Just how much of it do we need?

The state of Minnesota is about to prove just how little government we can do without. A "government shut-down" is half an earth's rotation away as legislators failed to agree on an '06-07 budget. State Democrats are demanding the passage of fines on productive individuals and businesses, code-named "taxes", instead of limiting their use of the state checkbook that I help pack with cash. DFLers want to confiscate $1.4 billion more than the state's already 4th highest-taxed citizenry.

Republican Governor Tim Pawlenty is correctly opposing these fines on the most productive 40,000 Minnesotans and he's willing to prove to the country just how irrelevant most of government is by not accepting a bad budget.

What kinds of non-essential services can we expect to lose? Rest areas. Well, that's what gas stations are for. Driver's License Bureaus. Driving is a privilege, not a right. State parks will close. Try South Dakota or camp in your backyard.

State-funded nursing homes will remain open.
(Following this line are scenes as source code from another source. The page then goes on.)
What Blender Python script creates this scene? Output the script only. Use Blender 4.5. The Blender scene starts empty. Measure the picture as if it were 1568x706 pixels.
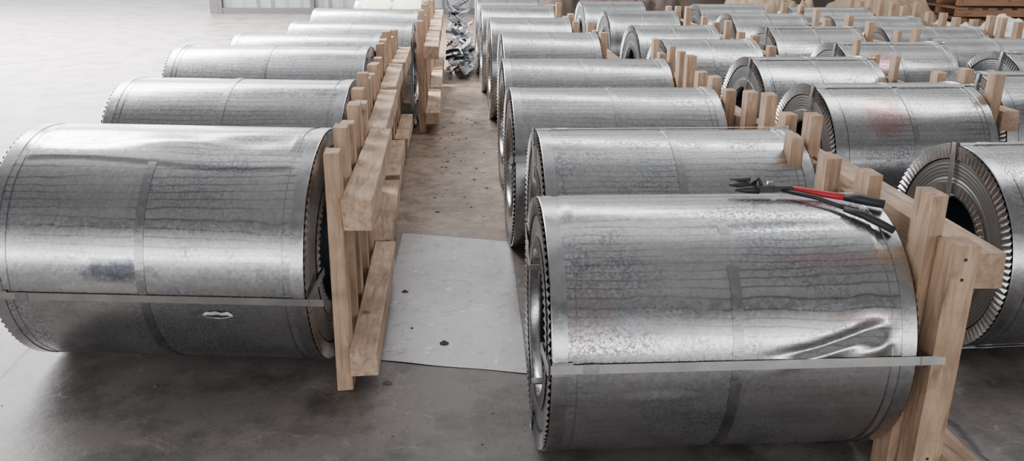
import bpy, bmesh, math, random
from mathutils import Matrix, Vector, noise
random.seed(7)
S = bpy.context.scene
COL = S.collection
PSI = math.radians(3.89); PIT = math.radians(19.03)

# ---------------------------------------------------------------- node utils
def newmat(name):
    m = bpy.data.materials.new(name); m.use_nodes = True
    nt = m.node_tree
    return m, nt, nt.nodes['Principled BSDF']
def N(nt, t, **kw):
    n = nt.nodes.new(t)
    for k, v in kw.items():
        if k.startswith('i_'):
            key = k[2:]
            key = int(key) if key.isdigit() else key
            n.inputs[key].default_value = v
        else: setattr(n, k, v)
    return n
def L(nt, a, b): nt.links.new(a, b)
def M(nt, op, a, b=None, c=None, clamp=False):
    n = nt.nodes.new('ShaderNodeMath'); n.operation = op; n.use_clamp = clamp
    for i, v in enumerate((a, b, c)):
        if v is None: continue
        if isinstance(v, (int, float)): n.inputs[i].default_value = v
        else: nt.links.new(v, n.inputs[i])
    return n.outputs[0]
def MIX(nt, f, a, b, mode='MIX'):
    n = nt.nodes.new('ShaderNodeMix'); n.data_type = 'RGBA'; n.blend_type = mode
    for i, v in ((0, f), (6, a), (7, b)):
        if isinstance(v, (int, float)): n.inputs[i].default_value = v
        elif isinstance(v, tuple): n.inputs[i].default_value = v + (1,) if len(v) == 3 else v
        else: nt.links.new(v, n.inputs[i])
    return n.outputs[2]
def RAMP(nt, f, stops):
    n = nt.nodes.new('ShaderNodeValToRGB')
    e = n.color_ramp.elements
    while len(e) < len(stops): e.new(0.5)
    for i, (p, c) in enumerate(stops):
        e[i].position = p
        e[i].color = (c, c, c, 1) if isinstance(c, (int, float)) else c + (1,)
    nt.links.new(f, n.inputs[0])
    return n.outputs[0]
def NOISE(nt, vec, scale, detail=4, rough=0.55, dist=0.0):
    n = N(nt, 'ShaderNodeTexNoise', i_Scale=scale, i_Detail=detail, i_Roughness=rough, i_Distortion=dist)
    if vec is not None: L(nt, vec, n.inputs['Vector'])
    return n.outputs['Fac']

# ---------------------------------------------------------------- materials
def galv(name, base=(0.53, 0.54, 0.545), patches=()):
    """galvanised sheet wrap; patches = (x, angle, rx, ra, colour, strength)"""
    m, nt, P = newmat(name)
    tc = N(nt, 'ShaderNodeTexCoord'); oi = N(nt, 'ShaderNodeObjectInfo')
    sx = N(nt, 'ShaderNodeSeparateXYZ'); L(nt, tc.outputs['Object'], sx.inputs[0])
    ny = M(nt, 'MULTIPLY', sx.outputs['Y'], -1.0)
    ang = M(nt, 'ARCTAN2', sx.outputs['Z'], ny)
    rnd = M(nt, 'MULTIPLY', oi.outputs['Random'], 37.0)
    cv = N(nt, 'ShaderNodeCombineXYZ'); L(nt, sx.outputs['X'], cv.inputs[0])
    L(nt, M(nt, 'MULTIPLY', ang, 0.43), cv.inputs[1]); L(nt, rnd, cv.inputs[2])
    v = cv.outputs[0]
    mp = N(nt, 'ShaderNodeMapping'); mp.inputs['Scale'].default_value = (0.35, 2.5, 1); L(nt, v, mp.inputs[0])
    big = NOISE(nt, mp.outputs[0], 3.0, 5, 0.6)
    mid = NOISE(nt, v, 14, 5, 0.7)
    fine = NOISE(nt, v, 95, 3, 0.7)
    sp = N(nt, 'ShaderNodeTexVoronoi', i_Scale=105.0); L(nt, v, sp.inputs['Vector'])
    spv = N(nt, 'ShaderNodeSeparateColor'); L(nt, sp.outputs['Color'], spv.inputs[0])
    clus = RAMP(nt, NOISE(nt, v, 2.6, 4, 0.65), [(0.44, 0.08), (0.62, 1.0)])
    speck = RAMP(nt, NOISE(nt, v, 90, 4, 0.85), [(0.46, 0.0), (0.55, 1.0)])
    cs = M(nt, 'MULTIPLY', clus, speck)
    wob = NOISE(nt, mp.outputs[0], 1.3, 2, 0.5)
    wob2 = NOISE(nt, v, 9.0, 2, 0.5)
    ph = M(nt, 'ADD', M(nt, 'MULTIPLY', ang, 46.0), M(nt, 'MULTIPLY', wob, 16.0))
    ph = M(nt, 'ADD', ph, M(nt, 'MULTIPLY', wob2, 2.2))
    ln = M(nt, 'POWER', M(nt, 'ABSOLUTE', M(nt, 'SINE', ph)), 26.0)
    top = RAMP(nt, sx.outputs['Z'], [(0.02, 0.25), (0.2, 1.0)])
    lm = M(nt, 'MULTIPLY', ln, RAMP(nt, NOISE(nt, v, 3.0, 2), [(0.38, 0.3), (0.6, 1.0)]))
    lm = M(nt, 'MULTIPLY', lm, top)
    c = MIX(nt, big, tuple(b * 0.68 for b in base), tuple(min(1, b * 1.2) for b in base))
    c = MIX(nt, RAMP(nt, mid, [(0.42, 0.0), (0.78, 0.4)]), c, tuple(b * 0.6 for b in base))
    c = MIX(nt, M(nt, 'MULTIPLY', spv.outputs[0], 0.30), c, (0.74, 0.76, 0.78))
    c = MIX(nt, M(nt, 'MULTIPLY', cs, 0.75), c, (0.12, 0.13, 0.165))
    c = MIX(nt, M(nt, 'MULTIPLY', lm, 0.62), c, (0.12, 0.11, 0.105))
    for (px, pa, rx, ra, colr, st) in patches:
        dx = M(nt, 'DIVIDE', M(nt, 'SUBTRACT', sx.outputs['X'], px), rx)
        da = M(nt, 'DIVIDE', M(nt, 'SUBTRACT', ang, pa), ra)
        d = M(nt, 'ADD', M(nt, 'MULTIPLY', dx, dx), M(nt, 'MULTIPLY', da, da))
        d = M(nt, 'ADD', d, M(nt, 'MULTIPLY', M(nt, 'SUBTRACT', NOISE(nt, v, 20, 6, 0.8), 0.5), 2.6))
        msk = RAMP(nt, d, [(0.2, 1.0), (1.0, 0.0)])
        c = MIX(nt, M(nt, 'MULTIPLY', msk, st), c, colr)
    L(nt, c, P.inputs['Base Color'])
    P.inputs['Metallic'].default_value = 0.95
    r = M(nt, 'ADD', M(nt, 'MULTIPLY', big, 0.08), 0.13)
    r = M(nt, 'ADD', r, M(nt, 'MULTIPLY', cs, 0.22))
    r = M(nt, 'ADD', r, M(nt, 'MULTIPLY', spv.outputs[1], 0.08))
    L(nt, r, P.inputs['Roughness'])
    mp2 = N(nt, 'ShaderNodeMapping'); mp2.inputs['Scale'].default_value = (0.6, 1.6, 1); L(nt, v, mp2.inputs[0])
    h = M(nt, 'ADD', M(nt, 'MULTIPLY', NOISE(nt, mp2.outputs[0], 2.6, 2), 0.8), M(nt, 'MULTIPLY', fine, 0.02))
    h = M(nt, 'ADD', h, M(nt, 'MULTIPLY', spv.outputs[2], 0.007))
    b = N(nt, 'ShaderNodeBump', i_Strength=0.22, i_Distance=0.02); L(nt, h, b.inputs['Height']); L(nt, b.outputs[0], P.inputs['Normal'])
    return m

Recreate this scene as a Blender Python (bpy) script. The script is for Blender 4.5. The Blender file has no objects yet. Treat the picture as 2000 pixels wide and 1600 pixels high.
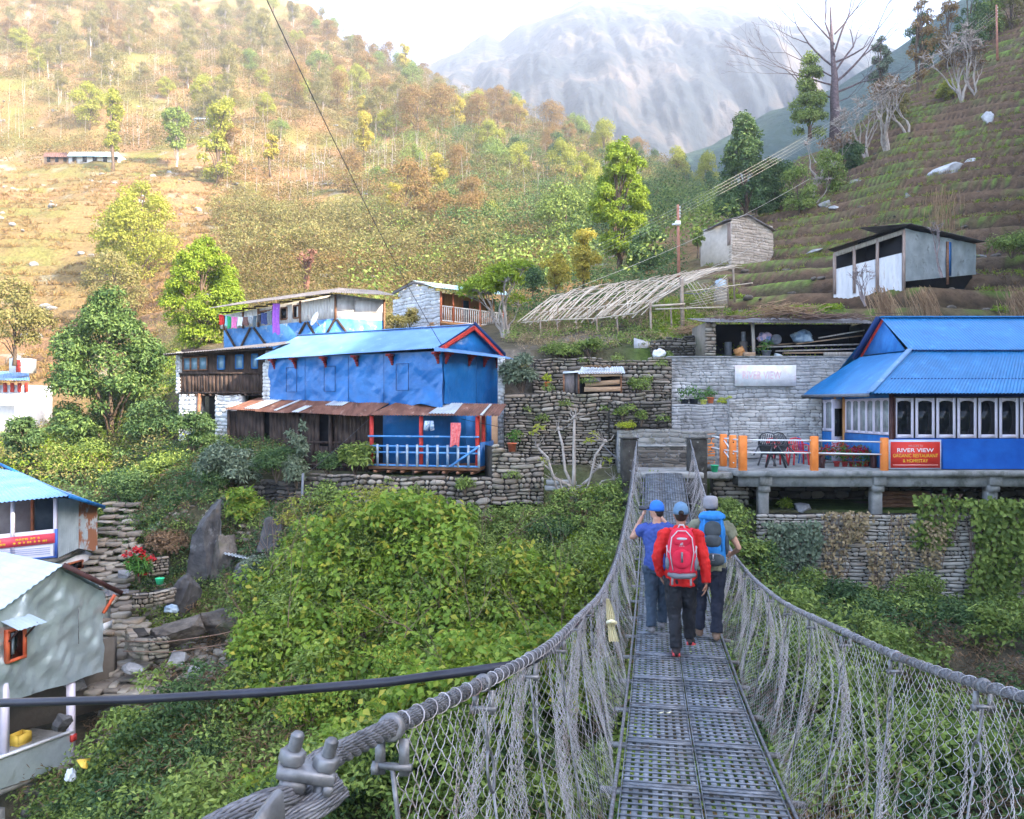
import bpy, bmesh, math, random
import numpy as np
from mathutils import Vector, Matrix, noise as mnoise
random.seed(7)
RNG = np.random.default_rng(11)
sc = bpy.context.scene
COL = sc.collection
# camera, sky, sun, exposure
F = 1600.0
cam_d = bpy.data.cameras.new("camera")
cam_d.sensor_width = 36.0
cam_d.lens = 36.0 * F / 2000.0
cam_d.clip_start = 0.05
cam_d.clip_end = 9000.0
cam = bpy.data.objects.new("camera", cam_d)
cam.location = (0, 0, 0)
cam.rotation_euler = (math.radians(90), 0, 0)
COL.objects.link(cam)
sc.camera = cam
SUN_EL = math.radians(27.0)
SUN_AZ = math.atan2(0.82, -0.57)
SUN = Vector((math.sin(SUN_AZ) * math.cos(SUN_EL), math.cos(SUN_AZ) * math.cos(SUN_EL), math.sin(SUN_EL)))
world = bpy.data.worlds.new("World")
sc.world = world
world.use_nodes = True
wn = world.node_tree
sky = wn.nodes.new("ShaderNodeTexSky")
sky.sky_type = 'NISHITA'
sky.sun_disc = False
sky.sun_elevation = SUN_EL
sky.sun_rotation = SUN_AZ
sky.air_density = 0.75
sky.dust_density = 4.5
sky.ozone_density = 0.3
sky.altitude = 1500
bg = wn.nodes["Background"]
bg.inputs[1].default_value = 0.15
wn.links.new(sky.outputs[0], bg.inputs[0])
sun_d = bpy.data.lights.new("sun", 'SUN')
sun_d.energy = 2.6
sun_d.angle = math.radians(0.5)
sun_d.color = (1.0, 0.87, 0.70)
sun = bpy.data.objects.new("sun", sun_d)
sun.rotation_euler = SUN.to_track_quat('Z', 'Y').to_euler()
COL.objects.link(sun)
sc.view_settings.view_transform = 'Standard'
sc.view_settings.look = 'None'
sc.view_settings.exposure = 2.92
sc.view_settings.gamma = 1.0
sc.view_settings.use_curve_mapping = False
sc.render.engine = 'CYCLES'
sc.cycles.use_denoising = True
sc.cycles.max_bounces = 8
sc.cycles.diffuse_bounces = 3
sc.cycles.glossy_bounces = 2
sc.cycles.transmission_bounces = 3
sc.cycles.transparent_max_bounces = 8
sc.cycles.volume_bounces = 1
sc.cycles.sample_clamp_indirect = 4.0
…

The State Patrol will still be out in full force. Wellfare recipients will still get paid. Colleges, courts and the legislature will still be spending my money because they're "essential", too.

Although I don't quite define this is a catastrophe, local newspaper editors and TV personalities are probably stocking water and unperishable food items, sure that Spielberg was prescient with the release of War of the Worlds this weekend. Add some aliens (we've got plenty of illegal ones) and this weekend may just be our last.

Those of us who don't count on government for guidance will likely survive this shut-down without cannibalizing each other. Will all the liberals survive?